PHIL 29601 Intensive Track Seminar

In this seminar we engage in an in-depth examination of a focused philosophical topic—in a manner akin to that of a graduate seminar. Readings are challenging, but there is no presumption of prior expertise in the course topic.

Open only to third-year students who have been admitted to the intensive track program.

2025-2026 Autumn

PHIL 21727 Plato and his Predecessors

A close reading of Plato’s Hippias Major, Protagoras, and Gorgias. (A)

2025-2026 Winter

PHIL 21000 Introduction to Ethics

(HIPS 21000, FNDL 23107)

An exploration of some of the central questions in metaethics, moral theory, and applied ethics. These questions include the following: are there objective moral truths, as there are (as it seems) objective scientific truths? If so, how can we come to know these truths? Should we make the world as good as we can, or are there moral constraints on what we can do that are not a function of the consequences of our actions? Is the best life a maximally moral life? What distribution of goods in a society satisfies the demands of justice? Can beliefs and desires be immoral, or only actions? What is “moral luck”? What is courage? (A)

2025-2026 Winter
Category
Ethics
Ethics/Metaethics

PHIL 37330 Thinking with Natural Disasters

(SCTH 20930, SCTH 30930, CHSS 30930, HIST 42202)

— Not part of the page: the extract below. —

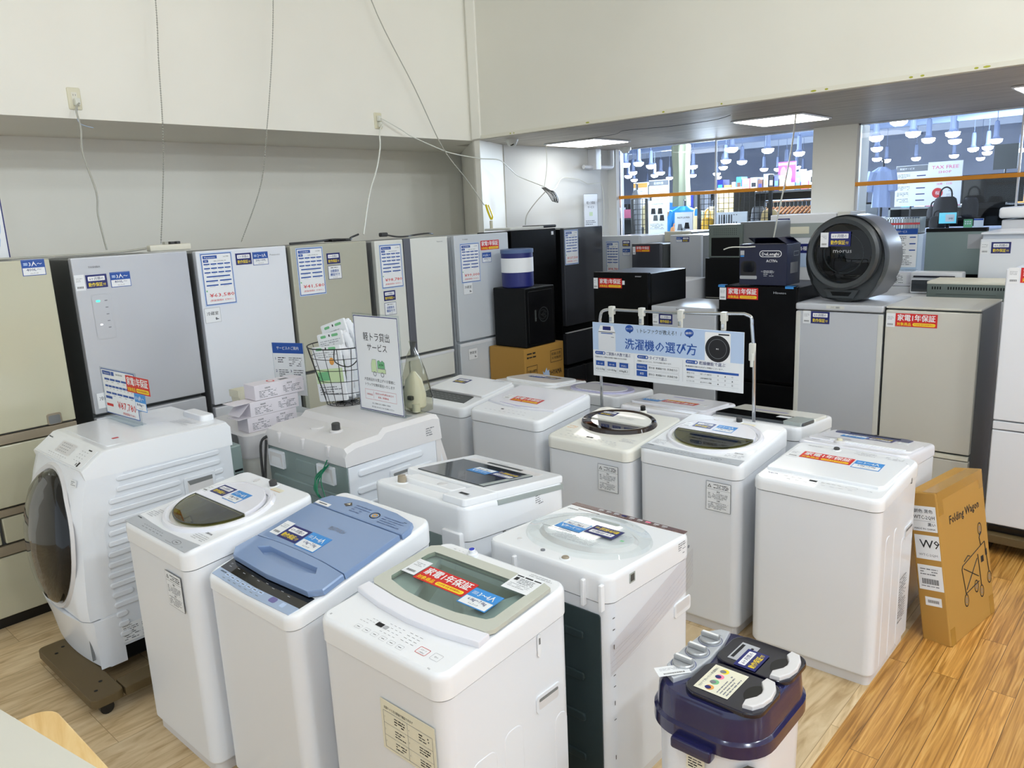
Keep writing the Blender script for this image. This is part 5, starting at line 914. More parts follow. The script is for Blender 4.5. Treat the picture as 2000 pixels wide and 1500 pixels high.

Disasters tax efforts to make sense of human experience to the limits. Whether the death and devastation are wrought by war, plague, storm, or earthquake, disasters bring an abrupt end to life as we once knew it. Such moments shift the human urge to explain and understand into overdrive. This seminar explores the efforts to make sense of disasters, from late Antiquity to the present, in philosophy, science, literature, and theology. Readings will center on specific examples of disasters, drawing upon primary sources wherever possible.

Instructor Consent required for undergraduate enrollment.